▶ **DATA EXTRACT**:
>> START

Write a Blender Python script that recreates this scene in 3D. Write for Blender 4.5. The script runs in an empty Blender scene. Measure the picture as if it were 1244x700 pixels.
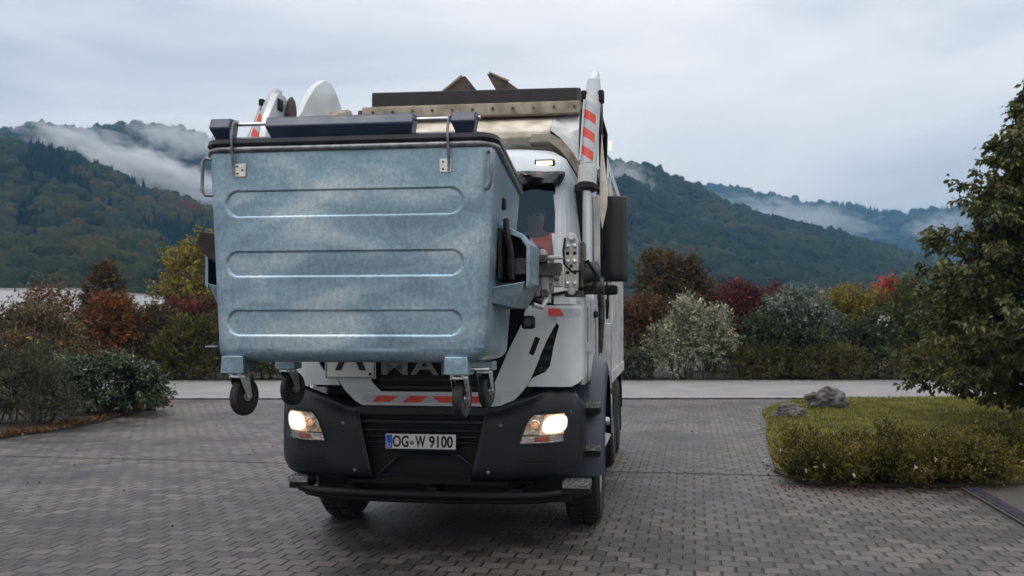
import bpy, bmesh, math, random
import numpy as np
from mathutils import Vector, Matrix, noise as mnoise
rad = math.radians
random.seed(7)
S = bpy.context.scene
COL = S.collection

# ------------------------------------------------------------------ camera, world, sun, exposure
CAM_H = 1.83
F = 1244.0                      # focal length in photo pixels (photo 1244 wide)
cd = bpy.data.cameras.new("camera")
cd.sensor_width = 36.0
cd.lens = 36.0
cd.clip_start = 0.1
cd.clip_end = 9000
cd.dof.use_dof = True
cd.dof.focus_distance = 7.6
cd.dof.aperture_fstop = 3.2
cam = bpy.data.objects.new("camera", cd)
COL.objects.link(cam)
cam.location = (0, 0, CAM_H)
cam.rotation_euler = (rad(90 + 2.07), 0, 0)
S.camera = cam

SUN_EL, SUN_AZ = 64.0, 230.0    # soft overcast light from behind-left of the camera
wd = bpy.data.worlds.new("World"); S.world = wd; wd.use_nodes = True
nt = wd.node_tree; N = nt.nodes; L = nt.links
for n in list(N): N.remove(n)
out = N.new('ShaderNodeOutputWorld'); bg = N.new('ShaderNodeBackground')
sky = N.new('ShaderNodeTexSky'); sky.sky_type = 'NISHITA'; sky.sun_disc = False
sky.sun_elevation = rad(SUN_EL); sky.sun_rotation = rad(SUN_AZ); sky.air_density = 1.2; sky.dust_density = 2.0
tc = N.new('ShaderNodeTexCoord'); mp = N.new('ShaderNodeMapping'); mp.inputs['Scale'].default_value = (1.0, 1.0, 3.4)
mp.inputs['Location'].default_value = (1.3, .4, .2); mp.inputs['Rotation'].default_value = (0, rad(9), 0)
n1 = N.new('ShaderNodeTexNoise'); n1.inputs['Scale'].default_value = 1.5; n1.inputs['Detail'].default_value = 5; n1.inputs['Roughness'].default_value = .5
n1.inputs['Distortion'].default_value = .5
L.new(tc.outputs['Generated'], mp.inputs[0]); L.new(mp.outputs[0], n1.inputs['Vector'])
cr = N.new('ShaderNodeValToRGB')
cr.color_ramp.elements[0].position = .33; cr.color_ramp.elements[0].color = (4.35, 4.5, 4.95, 1)
cr.color_ramp.elements[1].position = .60; cr.color_ramp.elements[1].color = (7.9, 7.45, 7.0, 1)
e = cr.color_ramp.elements.new(.45); e.color = (6.55, 6.35, 6.35, 1)
L.new(n1.outputs['Fac'], cr.inputs['Fac'])
mx = N.new('ShaderNodeMixRGB'); mx.inputs['Fac'].default_value = .93
# overcast skies are brighter overhead than at the horizon
sz = N.new('ShaderNodeSeparateXYZ'); L.new(tc.outputs['Generated'], sz.inputs[0])
zr_ = N.new('ShaderNodeMapRange'); zr_.inputs['From Min'].default_value = .12; zr_.inputs['From Max'].default_value = 1.0; zr_.inputs['To Min'].default_value = 1.0; zr_.inputs['To Max'].default_value = 2.1
L.new(sz.outputs[2], zr_.inputs['Value']); vz = N.new('ShaderNodeVectorMath'); vz.operation = 'SCALE'; L.new(cr.outputs[0], vz.inputs[0]); L.new(zr_.outputs[0], vz.inputs['Scale'])
L.new(sky.outputs[0], mx.inputs[1]); L.new(vz.outputs[0], mx.inputs[2])
bg.inputs['Strength'].default_value = .13
L.new(mx.outputs[0], bg.inputs['Color']); L.new(bg.outputs[0], out.inputs[0])
sl = bpy.data.lights.new("sun", 'SUN'); sl.energy = .8; sl.angle = rad(16); sl.color = (1, .97, .93)
so = bpy.data.objects.new("sun", sl); COL.objects.link(so)
so.rotation_euler = (rad(90 - SUN_EL), 0, rad(180 - SUN_AZ + 0))
S.view_settings.view_transform = 'Standard'; S.view_settings.look = 'None'
S.view_settings.gamma = 1.0; S.view_settings.exposure = 0.0; S.view_settings.use_curve_mapping = False
S.cycles.volume_bounces = 1
S.cycles.max_bounces = 8
S.cycles.transparent_max_bounces = 16
S.cycles.volume_step_rate = 1.0

# ------------------------------------------------------------------ helpers
def tag(o, label=None, cat=None, group=None, kind=None):
    if label: o['label'] = label
    if cat: o['category'] = cat
    if group: o['group'] = group
    if kind: o['kind'] = kind
    return o

def empty(name, loc=(0, 0, 0), rz=0, label=None, cat=None, group=None):
    o = bpy.data.objects.new(name, None); COL.objects.link(o)
    o.location = loc; o.rotation_euler = (0, 0, rz); o.empty_display_size = .2
    return tag(o, label, cat, group)

def fast_mesh(name, V, Fc, mat, parent=None, smooth=False, attr=None):
    """V (n,3) array, Fc (m,k) int array of equal-size faces"""
    me = bpy.data.meshes.new(name)
    V = np.asarray(V, dtype=np.float32); Fc = np.asarray(Fc, dtype=np.int32)
    m, k = Fc.shape
    me.vertices.add(len(V)); me.vertices.foreach_set('co', V.ravel())
    me.loops.add(m * k); me.loops.foreach_set('vertex_index', Fc.ravel())
    me.polygons.add(m); me.polygons.foreach_set('loop_start', np.arange(0, m * k, k, dtype=np.int32))
    me.polygons.foreach_set('loop_total', np.full(m, k, dtype=np.int32))
    me.polygons.foreach_set('use_smooth', np.full(m, smooth))
    me.update(); me.validate()
    me.materials.append(mat)
    o = bpy.data.objects.new(name, me); COL.objects.link(o)
    if parent: o.parent = parent
    return o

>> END

▶ **WORK TO BE COMPLETED**: Using the data above, write out every line exactly, leaving the images behind.

▶ **TASK SOLUTION**:
Write a Blender Python script that recreates this scene in 3D. Write for Blender 4.5. The script runs in an empty Blender scene. Measure the picture as if it were 1244x700 pixels.
import bpy, bmesh, math, random
import numpy as np
from mathutils import Vector, Matrix, noise as mnoise
rad = math.radians
random.seed(7)
S = bpy.context.scene
COL = S.collection

# ------------------------------------------------------------------ camera, world, sun, exposure
CAM_H = 1.83
F = 1244.0                      # focal length in photo pixels (photo 1244 wide)
cd = bpy.data.cameras.new("camera")
cd.sensor_width = 36.0
cd.lens = 36.0
cd.clip_start = 0.1
cd.clip_end = 9000
cd.dof.use_dof = True
cd.dof.focus_distance = 7.6
cd.dof.aperture_fstop = 3.2
cam = bpy.data.objects.new("camera", cd)
COL.objects.link(cam)
cam.location = (0, 0, CAM_H)
cam.rotation_euler = (rad(90 + 2.07), 0, 0)
S.camera = cam

SUN_EL, SUN_AZ = 64.0, 230.0    # soft overcast light from behind-left of the camera
wd = bpy.data.worlds.new("World"); S.world = wd; wd.use_nodes = True
nt = wd.node_tree; N = nt.nodes; L = nt.links
for n in list(N): N.remove(n)
out = N.new('ShaderNodeOutputWorld'); bg = N.new('ShaderNodeBackground')
sky = N.new('ShaderNodeTexSky'); sky.sky_type = 'NISHITA'; sky.sun_disc = False
sky.sun_elevation = rad(SUN_EL); sky.sun_rotation = rad(SUN_AZ); sky.air_density = 1.2; sky.dust_density = 2.0
tc = N.new('ShaderNodeTexCoord'); mp = N.new('ShaderNodeMapping'); mp.inputs['Scale'].default_value = (1.0, 1.0, 3.4)
mp.inputs['Location'].default_value = (1.3, .4, .2); mp.inputs['Rotation'].default_value = (0, rad(9), 0)
n1 = N.new('ShaderNodeTexNoise'); n1.inputs['Scale'].default_value = 1.5; n1.inputs['Detail'].default_value = 5; n1.inputs['Roughness'].default_value = .5
n1.inputs['Distortion'].default_value = .5
L.new(tc.outputs['Generated'], mp.inputs[0]); L.new(mp.outputs[0], n1.inputs['Vector'])
cr = N.new('ShaderNodeValToRGB')
cr.color_ramp.elements[0].position = .33; cr.color_ramp.elements[0].color = (4.35, 4.5, 4.95, 1)
cr.color_ramp.elements[1].position = .60; cr.color_ramp.elements[1].color = (7.9, 7.45, 7.0, 1)
e = cr.color_ramp.elements.new(.45); e.color = (6.55, 6.35, 6.35, 1)
L.new(n1.outputs['Fac'], cr.inputs['Fac'])
mx = N.new('ShaderNodeMixRGB'); mx.inputs['Fac'].default_value = .93
# overcast skies are brighter overhead than at the horizon
sz = N.new('ShaderNodeSeparateXYZ'); L.new(tc.outputs['Generated'], sz.inputs[0])
zr_ = N.new('ShaderNodeMapRange'); zr_.inputs['From Min'].default_value = .12; zr_.inputs['From Max'].default_value = 1.0; zr_.inputs['To Min'].default_value = 1.0; zr_.inputs['To Max'].default_value = 2.1
L.new(sz.outputs[2], zr_.inputs['Value']); vz = N.new('ShaderNodeVectorMath'); vz.operation = 'SCALE'; L.new(cr.outputs[0], vz.inputs[0]); L.new(zr_.outputs[0], vz.inputs['Scale'])
L.new(sky.outputs[0], mx.inputs[1]); L.new(vz.outputs[0], mx.inputs[2])
bg.inputs['Strength'].default_value = .13
L.new(mx.outputs[0], bg.inputs['Color']); L.new(bg.outputs[0], out.inputs[0])
sl = bpy.data.lights.new("sun", 'SUN'); sl.energy = .8; sl.angle = rad(16); sl.color = (1, .97, .93)
so = bpy.data.objects.new("sun", sl); COL.objects.link(so)
so.rotation_euler = (rad(90 - SUN_EL), 0, rad(180 - SUN_AZ + 0))
S.view_settings.view_transform = 'Standard'; S.view_settings.look = 'None'
S.view_settings.gamma = 1.0; S.view_settings.exposure = 0.0; S.view_settings.use_curve_mapping = False
S.cycles.volume_bounces = 1
S.cycles.max_bounces = 8
S.cycles.transparent_max_bounces = 16
S.cycles.volume_step_rate = 1.0

# ------------------------------------------------------------------ helpers
def tag(o, label=None, cat=None, group=None, kind=None):
    if label: o['label'] = label
    if cat: o['category'] = cat
    if group: o['group'] = group
    if kind: o['kind'] = kind
    return o

def empty(name, loc=(0, 0, 0), rz=0, label=None, cat=None, group=None):
    o = bpy.data.objects.new(name, None); COL.objects.link(o)
    o.location = loc; o.rotation_euler = (0, 0, rz); o.empty_display_size = .2
    return tag(o, label, cat, group)

def fast_mesh(name, V, Fc, mat, parent=None, smooth=False, attr=None):
    """V (n,3) array, Fc (m,k) int array of equal-size faces"""
    me = bpy.data.meshes.new(name)
    V = np.asarray(V, dtype=np.float32); Fc = np.asarray(Fc, dtype=np.int32)
    m, k = Fc.shape
    me.vertices.add(len(V)); me.vertices.foreach_set('co', V.ravel())
    me.loops.add(m * k); me.loops.foreach_set('vertex_index', Fc.ravel())
    me.polygons.add(m); me.polygons.foreach_set('loop_start', np.arange(0, m * k, k, dtype=np.int32))
    me.polygons.foreach_set('loop_total', np.full(m, k, dtype=np.int32))
    me.polygons.foreach_set('use_smooth', np.full(m, smooth))
    me.update(); me.validate()
    me.materials.append(mat)
    o = bpy.data.objects.new(name, me); COL.objects.link(o)
    if parent: o.parent = parent
    return o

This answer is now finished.